* Start *

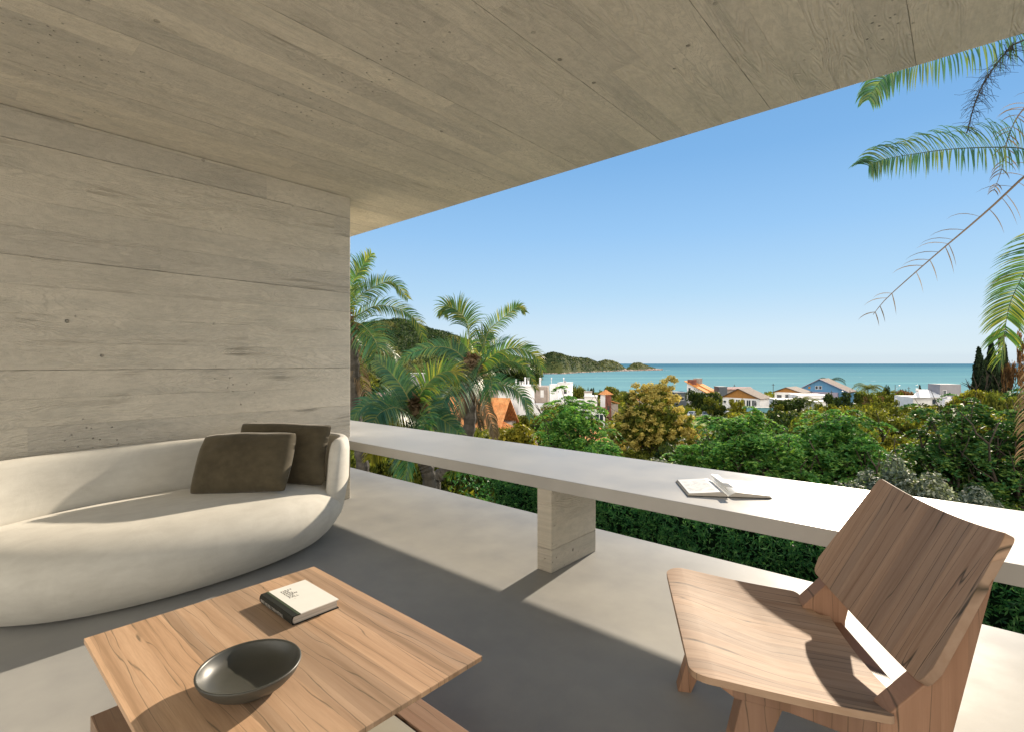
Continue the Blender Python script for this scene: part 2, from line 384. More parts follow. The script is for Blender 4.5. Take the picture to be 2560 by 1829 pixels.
M['black_sheet'] = plain('black_banner', (.02, .02, .02), .7, .2, .1, 2)
M['yellow'] = plain('yellow_sign_paint', (.75, .48, .03), .5, .3, .05, 2)

# ------------------------------------------------------------------ terrain height
SEA = EYE - 20.0
def ground_z(X, Y):
    d = math.hypot(X*.55, Y)
    xs = [0, 6, 14, 24, 45, 90, 150, 250, 322, 345, 380, 3000]
    zs = [-3.2, -3.3, -4.6, -6.2, -8.5, -11.8, -14.3, -17.0, -18.0, -19.3, -23, -40]
    z = float(np.interp(d, xs, zs))
    k = X/max(Y, 1)
    land = min(1.0, max(0.0, (.045 - k)/.03))            # the bay's left shore stays dry
    if d > 280: z = z*(1-land) + (-17.0 - .6*min(1, (d-280)/500))*land
    z += 7.0*min(1, max(0, (.0-k)/.12))*min(1, max(0, (Y-70)/110))
    return z

def grid_mesh(name, xs, ys, fz, mat, smooth=True):
    V = [(x, y, fz(x, y)) for y in ys for x in xs]; n = len(xs)
    Fc = [(j*n+i, j*n+i+1, (j+1)*n+i+1, (j+1)*n+i) for j in range(len(ys)-1) for i in range(n-1)]
    return mesh_obj(name, V, Fc, mat, smooth=smooth)
def earth():
    t = NT('scrub_earth'); g = t.node('ShaderNodeNewGeometry').outputs['Position']
    n = t.noise(g, .22, 6, .7); n2 = t.noise(g, 1.6, 5, .7)
    c = t.mix(t.ramp(n, [(.35, 0.0), (.65, 1.0)]), (.045, .065, .018), (.13, .12, .03))
    c = t.mix(t.ramp(n2, [(.4, 0.0), (.75, .7)]), c, (.05, .035, .015)); t.base(c, .95, .1)
    t.bump(n2, .8, .3); return t.m
M['earth'] = earth()
def axis(a, b, n, p=1.0): return [a+(b-a)*(i/(n-1))**p for i in range(n)]
V = []; Fc = []
tans = [-1.6+i*.04 for i in range(90)]; ds = axis(1.0, 70, 40, 1.6) + axis(76, 420, 60) + axis(450, 3000, 14)
for d in ds:
    for k in tans: V.append((k*d, d, ground_z(k*d, d)-(1.2 if d < 5 else 0)))
n = len(tans)
for j in range(len(ds)-1):
    for i in range(n-1): Fc.append((j*n+i, j*n+i+1, (j+1)*n+i+1, (j+1)*n+i))
tag(mesh_obj('ground', V, Fc, M['earth'], smooth=True), kind='structure')
def back_ground():
    mesh = mesh_obj('ground', [(-200, -150, -4.6), (200, -150, -4.6), (200, -3.6, -4.6), (-200, -3.6, -4.6)], [(0, 1, 2, 3)], plain('pale_bounce_ground', (.62, .58, .50), .9, .1, .15, .5))  # unseen ground behind the house, made pale to bounce light onto the ceiling
    tag(mesh, kind='structure')
    tag(mesh_obj('ground', [(-200, -3.6, -4.75), (200, -3.6, -4.75), (200, 1.2, -4.75), (-200, 1.2, -4.75)], [(0, 1, 2, 3)], M['earth']), kind='structure')
back_ground()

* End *

Exclude the images and reproduce the remaining data exactly.

* _EXERCISE RESPONSE_
Continue the Blender Python script for this scene: part 2, from line 384. More parts follow. The script is for Blender 4.5. Take the picture to be 2560 by 1829 pixels.
M['black_sheet'] = plain('black_banner', (.02, .02, .02), .7, .2, .1, 2)
M['yellow'] = plain('yellow_sign_paint', (.75, .48, .03), .5, .3, .05, 2)

# ------------------------------------------------------------------ terrain height
SEA = EYE - 20.0
def ground_z(X, Y):
    d = math.hypot(X*.55, Y)
    xs = [0, 6, 14, 24, 45, 90, 150, 250, 322, 345, 380, 3000]
    zs = [-3.2, -3.3, -4.6, -6.2, -8.5, -11.8, -14.3, -17.0, -18.0, -19.3, -23, -40]
    z = float(np.interp(d, xs, zs))
    k = X/max(Y, 1)
    land = min(1.0, max(0.0, (.045 - k)/.03))            # the bay's left shore stays dry
    if d > 280: z = z*(1-land) + (-17.0 - .6*min(1, (d-280)/500))*land
    z += 7.0*min(1, max(0, (.0-k)/.12))*min(1, max(0, (Y-70)/110))
    return z

def grid_mesh(name, xs, ys, fz, mat, smooth=True):
    V = [(x, y, fz(x, y)) for y in ys for x in xs]; n = len(xs)
    Fc = [(j*n+i, j*n+i+1, (j+1)*n+i+1, (j+1)*n+i) for j in range(len(ys)-1) for i in range(n-1)]
    return mesh_obj(name, V, Fc, mat, smooth=smooth)
def earth():
    t = NT('scrub_earth'); g = t.node('ShaderNodeNewGeometry').outputs['Position']
    n = t.noise(g, .22, 6, .7); n2 = t.noise(g, 1.6, 5, .7)
    c = t.mix(t.ramp(n, [(.35, 0.0), (.65, 1.0)]), (.045, .065, .018), (.13, .12, .03))
    c = t.mix(t.ramp(n2, [(.4, 0.0), (.75, .7)]), c, (.05, .035, .015)); t.base(c, .95, .1)
    t.bump(n2, .8, .3); return t.m
M['earth'] = earth()
def axis(a, b, n, p=1.0): return [a+(b-a)*(i/(n-1))**p for i in range(n)]
V = []; Fc = []
tans = [-1.6+i*.04 for i in range(90)]; ds = axis(1.0, 70, 40, 1.6) + axis(76, 420, 60) + axis(450, 3000, 14)
for d in ds:
    for k in tans: V.append((k*d, d, ground_z(k*d, d)-(1.2 if d < 5 else 0)))
n = len(tans)
for j in range(len(ds)-1):
    for i in range(n-1): Fc.append((j*n+i, j*n+i+1, (j+1)*n+i+1, (j+1)*n+i))
tag(mesh_obj('ground', V, Fc, M['earth'], smooth=True), kind='structure')
def back_ground():
    mesh = mesh_obj('ground', [(-200, -150, -4.6), (200, -150, -4.6), (200, -3.6, -4.6), (-200, -3.6, -4.6)], [(0, 1, 2, 3)], plain('pale_bounce_ground', (.62, .58, .50), .9, .1, .15, .5))  # unseen ground behind the house, made pale to bounce light onto the ceiling
    tag(mesh, kind='structure')
    tag(mesh_obj('ground', [(-200, -3.6, -4.75), (200, -3.6, -4.75), (200, 1.2, -4.75), (-200, 1.2, -4.75)], [(0, 1, 2, 3)], M['earth']), kind='structure')
back_ground()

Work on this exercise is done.